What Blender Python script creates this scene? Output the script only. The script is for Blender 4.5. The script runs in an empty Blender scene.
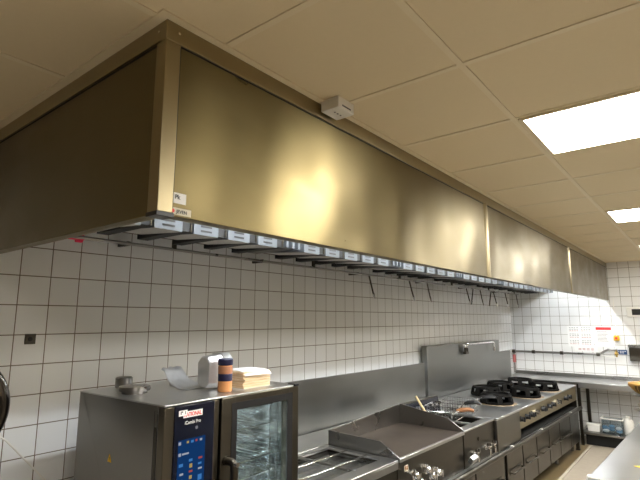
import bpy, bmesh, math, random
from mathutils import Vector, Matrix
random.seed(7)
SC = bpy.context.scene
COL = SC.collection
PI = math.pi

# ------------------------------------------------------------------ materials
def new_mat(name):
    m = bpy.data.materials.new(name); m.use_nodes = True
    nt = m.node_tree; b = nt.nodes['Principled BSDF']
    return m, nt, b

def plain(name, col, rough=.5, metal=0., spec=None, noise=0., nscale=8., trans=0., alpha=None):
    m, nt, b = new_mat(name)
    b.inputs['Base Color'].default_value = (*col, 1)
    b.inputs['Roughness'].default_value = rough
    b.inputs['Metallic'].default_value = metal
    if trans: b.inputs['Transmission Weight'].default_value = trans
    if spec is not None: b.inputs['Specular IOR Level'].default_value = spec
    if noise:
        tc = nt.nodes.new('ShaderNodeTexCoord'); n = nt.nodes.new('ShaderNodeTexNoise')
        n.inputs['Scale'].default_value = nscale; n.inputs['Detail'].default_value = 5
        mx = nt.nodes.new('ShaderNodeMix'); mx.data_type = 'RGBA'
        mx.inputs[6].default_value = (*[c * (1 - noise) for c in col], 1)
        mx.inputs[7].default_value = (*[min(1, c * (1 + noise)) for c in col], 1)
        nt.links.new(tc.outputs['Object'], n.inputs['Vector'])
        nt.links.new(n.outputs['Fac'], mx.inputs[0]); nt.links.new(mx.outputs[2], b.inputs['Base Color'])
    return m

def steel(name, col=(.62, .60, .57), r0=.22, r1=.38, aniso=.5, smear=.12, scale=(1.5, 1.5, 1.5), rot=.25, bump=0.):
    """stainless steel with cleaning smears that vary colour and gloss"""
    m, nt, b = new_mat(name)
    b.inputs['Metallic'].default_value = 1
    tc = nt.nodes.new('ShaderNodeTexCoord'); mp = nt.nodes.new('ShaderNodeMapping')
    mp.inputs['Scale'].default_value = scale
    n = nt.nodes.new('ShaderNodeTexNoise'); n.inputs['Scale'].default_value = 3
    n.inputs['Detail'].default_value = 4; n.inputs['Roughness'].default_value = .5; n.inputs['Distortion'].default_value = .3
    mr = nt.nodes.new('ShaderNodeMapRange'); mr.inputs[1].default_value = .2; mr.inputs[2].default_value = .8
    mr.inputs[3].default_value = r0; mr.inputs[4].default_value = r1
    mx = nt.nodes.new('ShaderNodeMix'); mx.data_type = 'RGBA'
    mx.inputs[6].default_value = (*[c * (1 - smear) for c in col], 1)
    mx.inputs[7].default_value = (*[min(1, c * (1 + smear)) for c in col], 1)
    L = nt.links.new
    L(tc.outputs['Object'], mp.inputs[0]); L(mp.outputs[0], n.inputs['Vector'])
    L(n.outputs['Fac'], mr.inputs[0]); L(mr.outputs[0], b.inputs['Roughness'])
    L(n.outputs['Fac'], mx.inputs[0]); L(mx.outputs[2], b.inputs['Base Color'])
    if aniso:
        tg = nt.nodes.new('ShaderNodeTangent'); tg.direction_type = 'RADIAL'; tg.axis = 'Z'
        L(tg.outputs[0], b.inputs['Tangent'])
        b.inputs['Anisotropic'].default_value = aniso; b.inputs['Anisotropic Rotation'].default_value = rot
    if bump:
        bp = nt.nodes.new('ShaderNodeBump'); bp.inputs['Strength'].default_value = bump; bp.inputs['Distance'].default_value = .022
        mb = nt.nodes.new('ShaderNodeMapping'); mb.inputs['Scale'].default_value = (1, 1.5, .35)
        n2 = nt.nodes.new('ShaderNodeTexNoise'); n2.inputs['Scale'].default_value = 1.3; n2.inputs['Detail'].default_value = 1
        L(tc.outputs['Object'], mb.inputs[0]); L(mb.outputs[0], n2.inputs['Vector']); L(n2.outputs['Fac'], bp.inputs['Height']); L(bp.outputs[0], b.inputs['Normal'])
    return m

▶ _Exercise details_
Repeat the lines exactly as they stand, from the opening line of the data through the line with "return m, nt, b". Pictures stay out of the copy.

▶ _Problem solution_
What Blender Python script creates this scene? Output the script only. The script is for Blender 4.5. The script runs in an empty Blender scene.
import bpy, bmesh, math, random
from mathutils import Vector, Matrix
random.seed(7)
SC = bpy.context.scene
COL = SC.collection
PI = math.pi

# ------------------------------------------------------------------ materials
def new_mat(name):
    m = bpy.data.materials.new(name); m.use_nodes = True
    nt = m.node_tree; b = nt.nodes['Principled BSDF']
    return m, nt, b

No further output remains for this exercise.